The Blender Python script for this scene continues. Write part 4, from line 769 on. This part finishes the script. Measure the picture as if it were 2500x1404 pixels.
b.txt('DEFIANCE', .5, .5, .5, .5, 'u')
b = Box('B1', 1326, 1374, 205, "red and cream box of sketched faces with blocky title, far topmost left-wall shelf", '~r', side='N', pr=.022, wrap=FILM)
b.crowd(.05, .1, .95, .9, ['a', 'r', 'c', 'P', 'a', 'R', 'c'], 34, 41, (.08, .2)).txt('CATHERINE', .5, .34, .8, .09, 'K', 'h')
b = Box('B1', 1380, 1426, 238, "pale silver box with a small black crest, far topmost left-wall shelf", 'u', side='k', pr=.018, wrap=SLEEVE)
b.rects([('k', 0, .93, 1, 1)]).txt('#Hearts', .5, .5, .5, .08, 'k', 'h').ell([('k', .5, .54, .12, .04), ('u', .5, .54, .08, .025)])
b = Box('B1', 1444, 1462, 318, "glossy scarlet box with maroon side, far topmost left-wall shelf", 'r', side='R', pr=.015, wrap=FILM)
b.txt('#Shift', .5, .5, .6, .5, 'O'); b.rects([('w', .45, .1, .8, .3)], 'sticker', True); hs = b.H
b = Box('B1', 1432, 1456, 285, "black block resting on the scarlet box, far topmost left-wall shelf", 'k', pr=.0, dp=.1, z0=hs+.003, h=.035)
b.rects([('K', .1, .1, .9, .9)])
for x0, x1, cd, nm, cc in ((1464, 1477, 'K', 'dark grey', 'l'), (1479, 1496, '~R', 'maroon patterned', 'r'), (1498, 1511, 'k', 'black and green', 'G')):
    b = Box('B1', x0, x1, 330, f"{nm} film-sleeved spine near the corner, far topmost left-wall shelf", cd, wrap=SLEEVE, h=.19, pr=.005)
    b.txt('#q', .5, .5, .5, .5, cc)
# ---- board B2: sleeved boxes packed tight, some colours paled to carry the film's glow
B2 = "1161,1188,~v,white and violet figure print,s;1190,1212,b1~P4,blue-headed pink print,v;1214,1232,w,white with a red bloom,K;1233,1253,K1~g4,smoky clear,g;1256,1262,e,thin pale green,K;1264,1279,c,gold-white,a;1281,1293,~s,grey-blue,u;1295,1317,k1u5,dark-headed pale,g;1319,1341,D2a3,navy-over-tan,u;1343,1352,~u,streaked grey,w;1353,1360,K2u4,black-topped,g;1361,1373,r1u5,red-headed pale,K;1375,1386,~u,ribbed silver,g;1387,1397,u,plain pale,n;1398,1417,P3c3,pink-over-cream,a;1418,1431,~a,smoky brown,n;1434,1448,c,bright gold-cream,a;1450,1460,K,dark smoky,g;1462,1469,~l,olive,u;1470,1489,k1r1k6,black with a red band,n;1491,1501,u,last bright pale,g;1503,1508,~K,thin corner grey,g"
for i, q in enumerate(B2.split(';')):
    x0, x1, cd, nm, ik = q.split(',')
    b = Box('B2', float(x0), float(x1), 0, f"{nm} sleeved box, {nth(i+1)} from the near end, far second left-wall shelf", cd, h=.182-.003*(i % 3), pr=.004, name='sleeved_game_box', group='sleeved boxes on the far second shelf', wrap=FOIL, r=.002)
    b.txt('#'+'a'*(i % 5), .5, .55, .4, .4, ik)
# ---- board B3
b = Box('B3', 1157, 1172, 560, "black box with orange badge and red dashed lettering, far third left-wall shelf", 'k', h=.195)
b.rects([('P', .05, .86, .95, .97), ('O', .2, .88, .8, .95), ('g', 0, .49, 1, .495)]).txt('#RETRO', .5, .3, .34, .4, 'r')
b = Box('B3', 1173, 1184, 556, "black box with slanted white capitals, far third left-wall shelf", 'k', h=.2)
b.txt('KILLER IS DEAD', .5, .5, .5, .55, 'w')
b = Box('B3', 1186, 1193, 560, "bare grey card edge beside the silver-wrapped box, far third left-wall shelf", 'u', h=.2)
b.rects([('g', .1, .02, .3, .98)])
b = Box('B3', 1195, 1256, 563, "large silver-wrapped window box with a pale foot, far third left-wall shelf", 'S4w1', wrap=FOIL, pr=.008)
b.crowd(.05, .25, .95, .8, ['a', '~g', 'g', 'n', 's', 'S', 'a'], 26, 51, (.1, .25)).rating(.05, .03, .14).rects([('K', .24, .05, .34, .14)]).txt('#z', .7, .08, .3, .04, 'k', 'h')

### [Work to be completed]
Using the listing above, pick out each line that contains the word "from", then copy it.

### [Answer to the task]
The Blender Python script for this scene continues. Write part 4, from line 769 on. This part finishes the script. Measure the picture as if it were 2500x1404 pixels.
    b = Box('B2', float(x0), float(x1), 0, f"{nm} sleeved box, {nth(i+1)} from the near end, far second left-wall shelf", cd, h=.182-.003*(i % 3), pr=.004, name='sleeved_game_box', group='sleeved boxes on the far second shelf', wrap=FOIL, r=.002)